Comme dans les trois courts métrages de la collection Roald Dahl, tous d’une durée de 17 minutes, Ralph Fiennes incarne l’écrivain disparu en 1990. Les quatre films ne sont ni plus ni moins des hommages à Dahl et à sa prose. Wes Anderson, qui tente d’adapter La merveilleuse histoire de Henry Sugar depuis des années, a choisi de rester le plus fidèle possible au texte, grâce à des personnages qui sont à la fois acteurs et narrateurs du récit.

Dans l’ensemble des films de la collection, la mise en scène est ce qui s’approche le plus du théâtre dans le cinéma déjà théâtral d’Anderson, grâce à des tableaux à l’esthétique très étudiée et à des décors minimalistes qui semblent tout droit sortis de livres en relief.

La direction artistique est, comme toujours chez Anderson, magnifique, avec les couleurs saturées et vives, ou au contraire délavées et terreuses, qui ont fait la réputation de son cinéma.

Sans bien sûr atteindre les sommets de The Grand Budapest Hotel ou The Royal Tenenbaums – on est dans un tout autre registre, plus artisanal –, le résultat est réjouissant. En grande partie grâce au ton uniformément décalé des acteurs, qui forment une troupe et réapparaissent dans les différents films.
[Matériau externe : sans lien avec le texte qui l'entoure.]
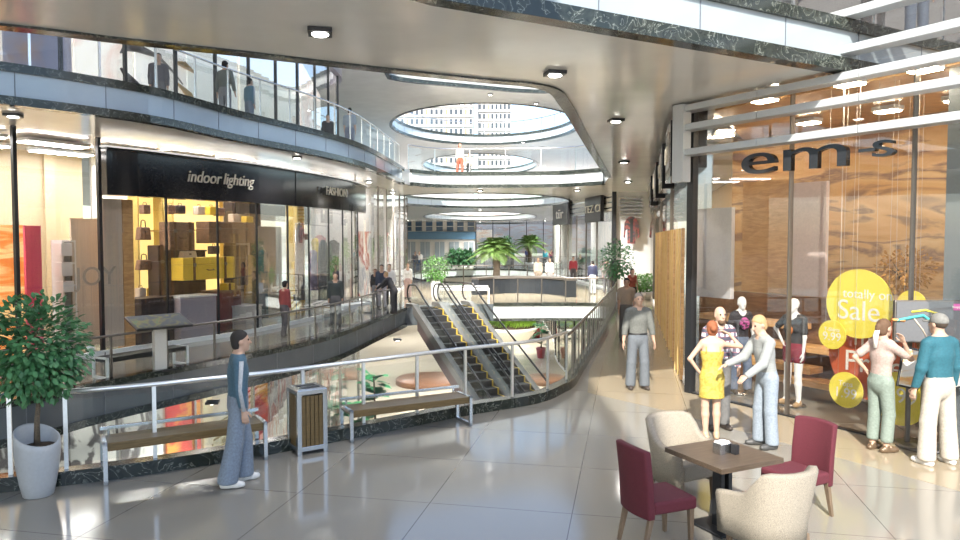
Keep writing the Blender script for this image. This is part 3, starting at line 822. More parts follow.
# shop volume behind: floor plinth, back wall, side wall
M['mural'] = streak_mat('amber_mural', [(.0, (.16, .09, .06)), (.36, (.34, .20, .12)), (.42, (.66, .40, .18)), (.52, (.74, .50, .26)), (.57, (.30, .19, .15)), (.61, (.70, .48, .25)), (.68, (.78, .58, .34)), (.74, (.26, .19, .17)), (1, (.4, .3, .25))], (.5, .5, 2.6), .45, .9, .6)
bw = [FC + FN * 4.2 - FD * 2.6, FC + FN * 4.2 + FD * 10]
struct(MB().ribbon(bw, 0, .15, 0, CZ).build('wall_right_shop', 'mural'))
struct(MB().ribbon([FC + FN * 4.25 - FD * 2, FC + FN * 4.25 + FD * 10], 0, .15, F2, C2).build('wall_upper_right_shop', mat('upper_shop_wall', (.16, .15, .15), .5)))
struct(MB().ribbon([FC + FN * .05, FC + FN * .05 + FD * 9], 0, -2.1, .0, .05).build('floor_display', 'wood_orange')) if False else None
# corridor side: glass wall with projecting dark signs
wpath = [FC + WD * (i * .5) for i in range(60)]
glazing(wpath, [(wpt(d), WD) for d in (.1, 6.4, 13, 20, 26)], 0, 4.2, 30, gl='glass_corr', mw=.05, base=.1, m='bronze')
struct(MB().ribbon([wpt(0), wpt(26.5)], .02, -.25, 4.2, CZ).build('wall_sign_band', 'dark'))
struct(MB().ribbon([wpt(4.5, 3.2), wpt(26.5, 3.2)], 0, -.1, 0, CZ).build('wall_corridor_shop', mat('shop_wall_gold', (.70, .48, .24), .5)))
for i, (d, txt, lab) in enumerate(((1.6, 'em', 'nearest'), (5.2, 'vo', 'second'), (9.5, 'L', 'third'), (14.5, 'NO', 'fourth'))):
    c = wpt(d, -.22); o = thing('projecting_sign', '%s dark projecting sign box along the right corridor wall' % lab, 'sign', (c.x, c.y, 4.1), wr_)
    MB().box((0, 0, .55), (1.9, .3, 1.1)).build('box', 'sign_dark', o, .01)
    MB().box((0, .155, .55), (1.2, .02, .7)).build('face_plate', 'bronze', o)
    text('lettering', txt, o, (c.x - WN.x * .18, c.y - WN.y * .18, 4.65), (-WD.x, -WD.y, 0), .7, 'letter', ext=.02)
# golden slats behind the corridor glass
for i in range(26):
    d = 1.3 + i * .56
    c = wpt(d, -.07 - .02 * (i % 3)); o = MB().box((0, 0, 1.55), (.10 if i % 3 else .2, .06, 3.1)).build('wood_slat', 'slat' if i % 4 else 'wood_orange')
    o.location = (c.x, c.y, 0); o.rotation_euler = (0, 0, wr_); tag(o, 'golden wooden slat standing along the corridor shop glass', 'slat', 'golden slats along the corridor glass')
sc_ = [FC + FN * .35 + FD * .2, FC + FN * .35 + FD * 9, FC + FN * 4.1 + FD * 9, FC + FN * 4.1 - FD * 2.2]
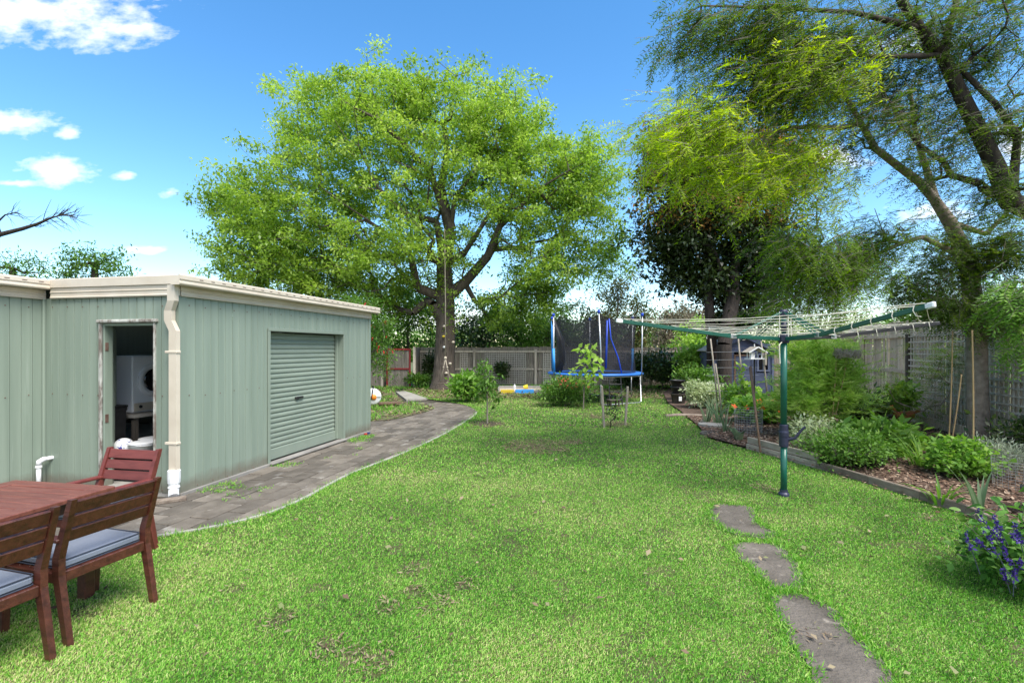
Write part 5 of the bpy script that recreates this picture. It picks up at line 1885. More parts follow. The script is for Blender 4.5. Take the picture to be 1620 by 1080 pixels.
M['nast'] = surf('orange red petals', (0.68, 0.075, 0.012), (0.75, 0.12, 0.02), 20, 0.6, 0.0)


def px_lobes(rows, squash=1.0):
    """lobes given at their places: (px, py, depth, rx, rz[, ry]) with radii in metres"""
    out = []
    for r in rows:
        p = P(r[0], r[1], r[2])
        out.append((p.x, p.y, p.z, r[3], r[5] if len(r) > 5 else (r[3] + r[4]) / 2 * squash, r[4]))
    return out


# ------------------------------------------------------------------ the large tree at the back fence
BT = Vector((-2.85, 20.7, 0))
tree = thing('large_tree', 'large spreading tree with fresh green crown and thick trunk before the back fence', 'tree', BT, 0)
k_ = 20.7 / 780
lob = px_lobes([(660, 255, 20.5, 5.4, 3.6, 3.8), (480, 315, 20.5, 3.7, 2.7, 3.4), (840, 300, 20.7, 3.3, 2.7, 3.4), (570, 400, 20.2, 5.6, 1.7, 3.8), (870, 410, 20.7, 2.7, 2.0, 3.0),
                (510, 185, 20.7, 2.5, 1.8, 2.4), (405, 375, 20.4, 2.0, 1.8, 2.6), (710, 170, 20.7, 2.9, 1.8, 2.6), (920, 265, 21, 1.6, 1.4, 2.0), (620, 470, 21.0, 2.8, 1.2, 2.5), (820, 480, 21.3, 2.4, 1.2, 2.4),
                (610, 160, 20.7, 2.4, 1.6, 2.4), (800, 210, 20.7, 2.4, 2.0, 2.6), (935, 300, 20.7, 1.9, 2.0, 2.4), (960, 400, 21, 1.2, 1.4, 1.8), (380, 330, 20.6, 1.5, 1.6, 2), (470, 440, 20.4, 3.4, 1.2, 3.0), (400, 420, 20.4, 1.8, 1.2, 2)])
att = lobes_points(lob, 2600, 0.5)
att = att[att[:, 2] > 2.6]
seed = [BT + Vector((0, 0, -0.1)), BT + Vector((0.02, 0, 1.2)), BT + Vector((0.05, 0, 2.6)), BT + Vector((0.05, 0, 3.8)), BT + Vector((0.0, -0.1, 5.2)), BT + Vector((0.3, -0.3, 6.6)), BT + Vector((-0.1, -0.4, 8.2)), BT + Vector((0.2, -0.4, 9.8))]
spar = [-1, 0, 1, 2, 3, 4, 5, 6]


def limb(pts, start):
    global seed, spar
    p = start
    for q in pts:
        seed.append(q)
        spar.append(p)
        p = len(seed) - 1


limb([P(735, 447, 20.7), P(772, 405, 20.3), P(790, 360, 19.9), P(850, 300, 19.4), P(900, 270, 19)], 3)
limb([P(660, 455, 20.5), P(650, 405, 20), P(600, 360, 19.4), P(540, 320, 18.8)], 3)
limb([P(735, 400, 20.2), P(780, 330, 19.6), P(850, 330, 18.6)], 4)
limb([P(690, 350, 20.3), P(640, 338, 19.4), P(600, 300, 18.9), P(560, 296, 18.5)], 4)
limb([P(720, 310, 20), P(780, 240, 19.8), P(800, 180, 19.6)], 5)
limb([P(680, 270, 19.4), P(600, 190, 18.6), P(540, 160, 18.2)], 5)
pos, par, rad, tips_ = grow(seed, spar, att, 0.7, 0.16, 0.011, 2.15)
bcaps = dict(enumerate([.5, .43, .41, .385, .32, .26, .19, .13, .22, .18, .13, .075, .03, .18, .13, .08, .03, .14, .08, .03, .13, .09, .055, .025, .09, .05, .025, .12, .075, .04]))
br, rad = branch_obj('trunk', pos, par, rad, M['bark'], tree, 0.43, caps=bcaps)
# flared foot
MB().lathe([(0.72, -0.1), (0.6, 0.1), (0.5, 0.4), (0.44, 0.9), (0.38, 1.5)], tuple(BT), 14).build('root_flare', M['bark'], tree, True, True)
for i, (px, py, m) in enumerate(((703, 516, 'cream'), (702, 532, 'yellow'), (703, 549, 'white'), (717, 541, 'sand'), (712, 575, 'cream'), (708, 606, 'sand'), (706, 590, 'cream'))):
    p = P(px, py, 20.22)
    MB().ell(tuple(p), (0.07, 0.07, 0.055), 8, 6).build('climbing_hold', M[m], tree, True, True)
end = pos[np.concatenate([tips_, rng.choice(len(pos), 1500)])]
end = end + rng.normal(size=end.shape) * 0.12
end = end[(end[:, 2] > 2.4) & (np.hypot(end[:, 0] - BT.x, end[:, 1] - BT.y) > 0.9)]
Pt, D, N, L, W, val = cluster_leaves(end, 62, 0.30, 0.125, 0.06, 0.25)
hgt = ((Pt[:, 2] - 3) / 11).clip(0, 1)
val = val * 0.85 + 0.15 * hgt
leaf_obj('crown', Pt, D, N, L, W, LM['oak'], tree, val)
# epicormic shoots on the lower trunk
C = np.array([BT + Vector((random.gauss(0, .45), -0.3 + random.gauss(0, .3), random.uniform(2.2, 5.5))) for _ in range(26)])
Pt, D, N, L, W, val = cluster_leaves(C, 40, 0.32, 0.13, 0.07, 0.3)
leaf_obj('trunk_shoots', Pt, D, N, L, W, LM['oak'], tree, val)


def simple_tree(name, label, loc, lob, nat, mat, bark, r, leaf, trunk_pts=None, group=None, per=50, spread=0.35, sh=0.55, extra=None, pexp=2.2, tip=0.006):
    loc = Vector(loc)
    t = thing(name, label, 'tree', loc, 0, group)
    att = lobes_points(lob, nat, sh)
    zc = min(l[2] - l[5] for l in lob)
    seed = [loc + Vector((0, 0, -0.1))] + ([Vector(p) for p in trunk_pts] if trunk_pts else [loc + Vector((0, 0, max(0.4, zc * 0.6))), Vector((loc.x * .5 + lob[0][0] * .5, loc.y, max(lob[0][2], zc + .3)))])
    pos, par, rad, tips = grow(seed, list(range(-1, len(seed) - 1)), att, 0.5, 0.14, tip, pexp)
    branch_obj('trunk', pos, par, rad, bark, t, r)
    e = pos[tips]
    Pt, D, N, L, W, val = cluster_leaves(e, per, spread, leaf[0], leaf[1], 0.25)
    leaf_obj('crown', Pt, D, N, L, W, mat, t, val)
    return t, e


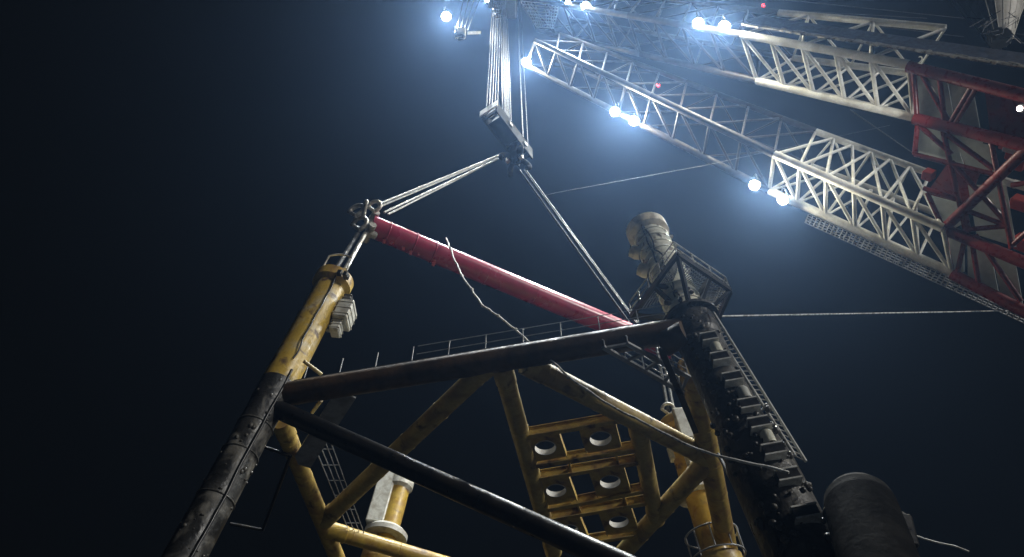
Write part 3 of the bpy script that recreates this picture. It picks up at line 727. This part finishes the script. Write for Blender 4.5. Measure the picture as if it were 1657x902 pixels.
# pale ribbed cone hanging at the very top right, with a dark cage at its foot
cn_top, cn_bot = aty(1592, -120, 58), aty(1618, 62, 52)
ax_ = (cn_top - cn_bot).normalized(); lc_ = (cn_top-cn_bot).length
ct = thing('ribbed_cone', cn_bot, 'pale ribbed cone shaped shroud cut off by the top right corner', 'shroud')
px_m = (cn_bot - CAM).length/F
MB().lathe(cn_bot, ax_, [(0, 0), (0, 14*px_m), (lc_*.15, 30*px_m), (lc_*.4, 62*px_m), (lc_, 120*px_m)], 48).build('cone_shell', M['pale'], ct)
u = ax_.orthogonal().normalized(); vv_ = ax_.cross(u)
for j in range(16):
    an = j*math.pi/8; d = u*math.cos(an) + vv_*math.sin(an)
    MB().path([cn_bot + ax_*lc_*f + d*(r*px_m + .05) for f, r in ((0, 14), (.15, 30), (.4, 62), (1, 120))], .07, 5).build('rib', M['white'], ct)
cg = MB(); random.seed(21)
for j in range(34):
    p = RP(1560, 60, -6); xa, ya = random.uniform(1585, 1657), random.uniform(28, 62); xb, yb = xa + random.uniform(-28, 28), ya + random.uniform(-22, 22)
    cg.tube(aty(xa, ya, 48 + random.uniform(-1, 1)), aty(xb, yb, 48 + random.uniform(-1, 1)), .07, n=5)
cg.build('cage', M['black'], ct)

# ------------------------------------------------------------------ floodlights on the crane
AIM = V((1, 32, 20))
ld_ = bpy.data.lights.new('flood', 'SPOT'); ld_.energy = LAMP_W; ld_.color = LAMP_COL; ld_.spot_size = R(104); ld_.spot_blend = 1.0; ld_.shadow_soft_size = .35
ld_hi = ld_.copy(); ld_hi.energy = LAMP_W*1.5; ld_lo = ld_.copy(); ld_lo.energy = LAMP_W*.55
def floodlight(p, label, size=1.0, data=None):
    d = ((AIM - p).normalized()*.85 + (CAM - p).normalized()*.15).normalized(); u = d.cross(up).normalized(); v_ = u.cross(d)
    t = thing('floodlight', p, label, 'floodlight', 'floodlights on the crane boom')
    MB().lathe(p - d*.06, -d, [(-.10, .56*size), (-.10, .53*size), (0, .53*size), (0, .56*size), (-.10, .56*size), (.2, .56*size), (.5, .40*size), (.62, .2*size), (.62, 0)], 24).build('housing', M['darkgrey'], t)
    b = MB()
    for sx in (-1, 1):
        b.bar(p - d*.3 + u*.62*size*sx, p - d*.3 + u*.62*size*sx + up*1.1*size, d, .06, .16)
    b.bar(p - d*.3 - u*.64*size + up*1.1*size, p - d*.3 + u*.64*size + up*1.1*size, d, .16, .06); b.build('bracket', M['darkgrey'], t)
    MB().lathe(p - d*.02, d, [(0, .41*size), (.09, .39*size), (.15, .31*size), (.19, .17*size), (.20, 0)], 24).build('lens', M['lens'], t)
    l = bpy.data.objects.new('flood_light', data or ld_); col.objects.link(l); l.parent = t; l.location = d*.55; l.rotation_euler = d.to_track_quat('-Z', 'Y').to_euler()
    return t
def along(k, x, y, ci=0):
    st = CH[k]; best = None
    for i, j in ((0, 1), (1, 2)):
        q = toseg(x, y, st[i][ci], st[j][ci]); e_ = (V(px(q)) - V((x, y))).length
        if best is None or e_ < best[0]: best = (e_, q)
    d = (best[1] - CAM).length; return CAM + ray(x, y).normalized()*(d - 1.0)
for x, y, k, ci, lb, sz in (
    (722, 27, None, 0, 'single floodlight out to the left of the hoist ropes', 1.15),
    (789, -1, None, 0, 'floodlight at the top edge beside the boom head, above the hoist ropes', 1.0),
    (818, -3, None, 0, 'floodlight at the top edge just right of the rope heads', 1.0),
    (852, 101, 'B', 0, 'floodlight just right of the hoist ropes on the lower boom leg', 1.15),
    (919, 6, 'A', 1, 'small left floodlight of the topmost pair on the upper boom leg', .75),
    (948, 11, 'A', 1, 'large right floodlight of the topmost pair on the upper boom leg', 1.15),
    (1130, 38, 'A', 1, 'left floodlight of the pair midway along the upper boom leg', 1.15),
    (1172, 43, 'A', 1, 'right floodlight of the pair midway along the upper boom leg', 1.15),
    (995, 181, 'B', 0, 'left floodlight of the pair midway along the lower boom leg', 1.1),
    (1026, 196, 'B', 0, 'right floodlight of the pair midway along the lower boom leg', 1.1),
    (1221, 300, 'B', 0, 'left floodlight of the lowest pair under the lower boom leg', 1.05),
    (1267, 323, 'B', 0, 'right floodlight of the lowest pair under the lower boom leg', 1.05)):
    p = along(k, x, y, ci) if k else aty(x, y, 38.5 if x > 760 else 31.0)
    floodlight(p, lb, sz, ld_hi if x < 900 else ld_lo if x > 1200 else ld_)
def beacon(x, y, p, label):
    t = thing('beacon_lamp', p, label, 'beacon', 'red beacons on the crane')
    MB().lathe(p - up*.4, up, [(0, .22), (.25, .22), (.25, .12)], 12).build('lamp_base', M['darkgrey'], t); MB().sphere(p, .22).build('lens', M['beacon'], t)
beacon(1065, 138, aty(1065, 138, 36), 'red beacon inside the hazy lattice of the lower boom leg')
beacon(1235, 9, aty(1235, 9, 32), 'red beacon above the upper boom leg near the top edge')
p = RP(1650, 176, 7.0); wlp = RP(1690, 190, .3); t = thing('work_lamp', p, 'small round white work lamp on the red base at the right edge', 'lamp')
wl = bpy.data.lights.new('work', 'SPOT'); wl.energy = WORK_W; wl.color = (1.0, .97, .90); wl.spot_size = R(48); wl.spot_blend = .7; wl.shadow_soft_size = .3
wo_ = bpy.data.objects.new('work_light', wl); col.objects.link(wo_); wo_.parent = t; wd_ = (lerp(lerp(stA[0][0], stB[0][1], .5), lerp(stA[1][0], stB[1][1], .5), .62) - p).normalized(); wo_.location = wd_*.5 + rn*.3; wo_.rotation_euler = wd_.to_track_quat('-Z', 'Y').to_euler()
MB().sphere(p, .20).build('lens', M['smalllens'], t); MB().lathe(p + rn*-.25, -rn, [(0, .30), (.5, .25), (.5, 0)], 14).build('housing', M['darkgrey'], t); MB().tube(p - rn*.6, wlp, .12, n=8).build('arm', M['red'], t)

# small auxiliary block hanging left of the hoist ropes
p = aty(745, 52, 31.0); ax1 = thing('auxiliary_block', p - up*4, 'small pale auxiliary sheave block with hook, hanging left of the hoist ropes', 'hook block')
MB().box(p - up*.2, (1, 0, 0), (0, 1, 0), up, 1.3, .7, 1.6, .1).build('block_frame', M['greybox'], ax1)
MB().lathe(p + V((-.6, 0, -.2)), (1, 0, 0), [(0, 0), (0, .75), (.15, .6), (.3, .75), (.3, 0)], 20).build('sheave', M['white'], ax1)
MB().torus(p - up*1.8, (0, 1, .1), .55, .17, 18, 8, -1.6, 2.6).build('hook', M['black'], ax1)
for i in range(4):
    b = MB().tube(p + V((-.5 + .45*i, 0, .5)), p + V((-.6 + .9*i, 2, 26)), .06, n=6); b.build('fall_rope', M['rope'], ax1)
MB().bar(p + V((.9, 0, -.4)), p + V((2.4, .4, .9)), (0, 1, 0), .12, .35).build('arm', M['white'], ax1)

# ------------------------------------------------------------------ wires and ropes
def wire(pts, r, m, name, label, sag=0.0, n=24):
    out = []
    for i in range(n+1):
        t_ = i/n; j = min(int(t_*(len(pts)-1)), len(pts)-2); f = t_*(len(pts)-1) - j
        out.append(lerp(pts[j], pts[j+1], f) - up*sag*math.sin(math.pi*t_))
    return tag(MB().path(out, r, 6).build(name, m), label, 'wire')
wire([atz(884, 316, 64), aty(900, 312, 36), aty(1140, 268, 37), aty(1440, 203, 38)], .022, M['darkrope'], 'guy_wire', 'thin wire running from below the hook block up to the red crane base')
wire([aty(1165, 512, 26), aty(1545, 505, 40), aty(1760, 500, 48)], .05, M['fibre'], 'tag_line', 'bright straight tag line from the access platform out to the right')
wire([aty(1376, 178, 34), aty(1476, 247, 34)], .05, M['darkrope'], 'guy_wire', 'short thin wire between the two boom legs beside the red base')
rpts = [atz(722, 386, 48.8)] + [aty(x, y, Y) for x, y, Y in ((735, 420, 29.6), (752, 455, 28.6), (782, 495, 27.6), (825, 525, 26.4), (865, 560, 25.4), (915, 605, 25.2), (960, 640, 25), (1040, 685, 24.5), (1130, 727, 23.5), (1200, 748, 22.6), (1278, 764, 22))]
import itertools
fine = []
for a_, b_ in zip(rpts[:-1], rpts[1:]):
    for i in range(8): fine.append(lerp(a_, b_, i/8))
fine.append(rpts[-1]); fine = [wig(p, .09, 1.1) for p in fine]
b = MB().path(fine, .058, 6)
for i in range(4, len(fine) - 30, 5): b.sphere(wig(fine[i], .08, 5), random.uniform(.07, .12), n=7, m=5)
tag(b.build('knotted_rope', M['fibre']), 'pale knotted rope draped from the pink spreader across the beams to the right leg', 'rope')
tp = [atz(x, y, 21 - .012*(x-1480)) for x, y in ((1474, 864), (1495, 872), (1520, 879), (1545, 884), (1568, 893))]
tag(MB().path(tp, .035, 6).build('tail_line', M['fibre']), 'short pale line trailing from the bracket on the black fender pile', 'rope')

# black pile standing in front at the lower right
def zb(x, y, z): return atz(x, y, z)
bt_ = atz(1384, 796, 20.0); bb_ = atz(1420, 905, 16.8); ba = (bt_-bb_).normalized(); 
bp = thing('fender_pile', bb_ - ba*14, 'thick matt black pile with rounded top standing at the lower right', 'pile')
rr_ = 54/F*((bt_-CAM).dot(V((0, math.cos(TH), math.sin(TH)))))
pl = MB().lathe(bb_ - ba*14, ba, [(0, rr_), (8, rr_), (14, rr_), (14 + (bt_-bb_).length - .9, rr_), (14 + (bt_-bb_).length - .5, rr_*.95), (14 + (bt_-bb_).length - .18, rr_*.80), (14 + (bt_-bb_).length, rr_*.65), (14 + (bt_-bb_).length, 0)], 48)
pl.build('pile_body', M['matte'], bp)
c = atz(1468, 862, 18.6); MB().box(c, (1, 0, -.2), (0, 1, 0), (.2, 0, 1), .45, .5, 1.3, .08).build('bracket', M['black'], bp)
MB().torus(c + up*.55, (0, 1, 0), .25, .07).build('eye', M['darkgrey'], bp)
c = atz(1349, 832, 19.0); MB().torus(c, (.2, 1, .2), .30, .07).build('eye', M['crust'], bp)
Rupert Friend incarne notamment une victime d’intimidation dans le poétique et sordide Cygne. Ralph Fiennes joue à la fois Roald Dahl et un dératiseur qui a pris les traits d’un rat dans Le preneur de rats, qui a quasi des accents de film d’horreur. Richard Ayoade, par ailleurs l’animateur d’une hilarante émission télé de voyages (Travel Man), incarne plusieurs personnages dans différents films, avec le même visage impassible.

La signature de la mise en scène est, elle aussi, toujours la même. Celle, riche et originale, d’un des cinéastes les plus singuliers de son époque.